Slowly, Paul Brennan has been nudging his way into our consciousness as a singer-songwriter who doesn’t wallow in a drab morass of self-pity, and as a purveyor of simple, old-fashioned tuneful songs, who doesn’t turn this conservatism inwards in an endless spiral of dead rock traditionalism and tedious hardware worship. It’s a bit odd that Brennan, a man who pens hummable melodies with straightforwardly emotional lyrics with solid, unfrilly arrangements should be such a rarity. Perhaps just singing a song, like telling a joke, is much harder than it looks.
‘Just A Day’, it has to be said, wavers on the edge of being a joke, taking a potshot at the hollow consumerist centre of Christmas.
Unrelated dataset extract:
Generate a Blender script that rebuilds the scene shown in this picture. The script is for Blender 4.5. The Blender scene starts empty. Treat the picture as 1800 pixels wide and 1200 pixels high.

This, of course, is nearly as much of a cliché as spraying fake snow in shop windows and Christmas Eve vomit in the gutters, but it doesn’t stop it being a valid point. What I like most about the song is not the easy 3/4 strumming, nor the damned catchy Ringo-simple vocal line, but the undercurrent of hope that saves the song from being an empty tirade. In the video, a drunken, angry Santa stumbles through the streets of Witney before collapsing in tears at a graveside, and it’s easy to see Brennan as the sad, sozzled conscience of Britain, perhaps taking the mantle that Paul Heaton seems to have let slip.
Brennan’s last single was ‘Dance Like Morrissey’, a jaunty indie cross between The Wonder Stuff and The Saw Doctors – the video to which saw him once again get twatted on spirits, incidentally – and some adept Googling found a discussion of the song on a Morrissey message board, where one listener had observed “you sound like Michael Stipe if he’d just been kicked in the mouth”. Not quite sure how they came to this conclusion, but one of Brennan’s strengths is that he doesn’t revel in the obfuscatory mystery of R.E.M.’s best lyrics and vocals, preferring to shoot straight for the heart – although perhaps when ‘Just A Day’ breaks down to a sleigh bell rhythm with the line “just hope you’re not alone” it’s a festive homage to ‘Everybody Hurts’ (or, at least, ‘Rock‘n’Roll Suicide’). This might not be the most sophisticated record of the year, but if you relish the idea of singing along to a great melody, and surreptitiously wiping a tear away as you hoist your 11th gin of the evening, Paul Brennan will be a name to watch out for in 2014.